Convergence in product topology

Let $U\subseteq X_\alpha$ be an open neighbourhood of $\pi_\alpha(x)$. By definition of product topology, the set $V:=\prod U_i\subseteq \prod X_i$ with $U_\alpha=U$ and $U_i=X_i$ for $i\ne \alpha$ is an open neighbourhood of $x$. Hence almost all $x_n$ are in $V$, hence almost all $\pi_\alpha(x_n)$ are in $U$. This just says that $\pi_\alpha(x_n)\to \pi_\alpha(x)$.

For the other direction suppose that $\pi_\alpha(x_n)\to \pi_\alpha(x)$ for all $\alpha$. Let $U$ be an open neighbourgood of $x$. Wlog. we may assume that $U$ is the product of open sets $U_\alpha$ of $X_\alpha$ where $U_\alpha=X_\alpha$ for almost all $\alpha$ (as these special sets form a basis of the product topology). Then for each $\alpha$, we have that almost all $\pi_\alpha(x_n)$ are in $U_\alpha$, that is there are $n_\alpha\in\mathbb N$ such that $\pi_\alpha(x_n)\in U_\alpha$ for all $n>n_\alpha$. Since $U_\alpha=X_\alpha$ for almost all $\alpha$, we can choose $n_\alpha=0$ for almost all $\alpha$. Therefore we can consider $N=\max\{n_\alpha\mid \alpha\}=\max\{n_\alpha\mid U_\alpha=X_\alpha\}\in\mathbb N$ because we are taking the maximum only over finitely many natural numbers. Then for $n>N$ we have that $\pi_\alpha(x_n)\in U_\alpha$ and hence $x_n\in U$. This shows that $x_n\to x$.
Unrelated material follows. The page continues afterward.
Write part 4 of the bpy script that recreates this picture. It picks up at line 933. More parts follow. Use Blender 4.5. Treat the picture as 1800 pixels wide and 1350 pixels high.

With box topology, the above argument fails at the bolded step. More concretely, note under the box topology the product of infinitely many discrete two-point spaces is discrete and find an explicite counterexample from that.


Here is my usual abstract-nonsense answer.

  1. The product of topological spaces satisfies (or rather, is defined by) the universal property: A continuous map into the product is nothing else than a family of continuous maps into the factors.

  2. A sequence in a space $X$ is a (continuous) map $\mathbb{N} \to X$, and it converges iff this map has an extension to a continuous map $\mathbb{N}^+ \to X$, where $\mathbb{N}^+ = \mathbb{N} \cup \{\infty\}$ is the one-point compactification, where the basic-open neighborhoods of $\infty$ are cofinite. The value at $\infty$ is the limit of the sequence.

  3. From 1. we get $\hom(\mathbb{N}^+,\prod_\alpha X_\alpha) = \prod_\alpha \hom(\mathbb{N}^+,X_\alpha)$, and from 2. we see that this means that a sequence in $\prod_\alpha X_\alpha$ is just an $\alpha$-indexed family of sequences in the $X_\alpha$, and that a limit of this sequence is the same as the $\alpha$-indexed family of some limits of the individual sequences.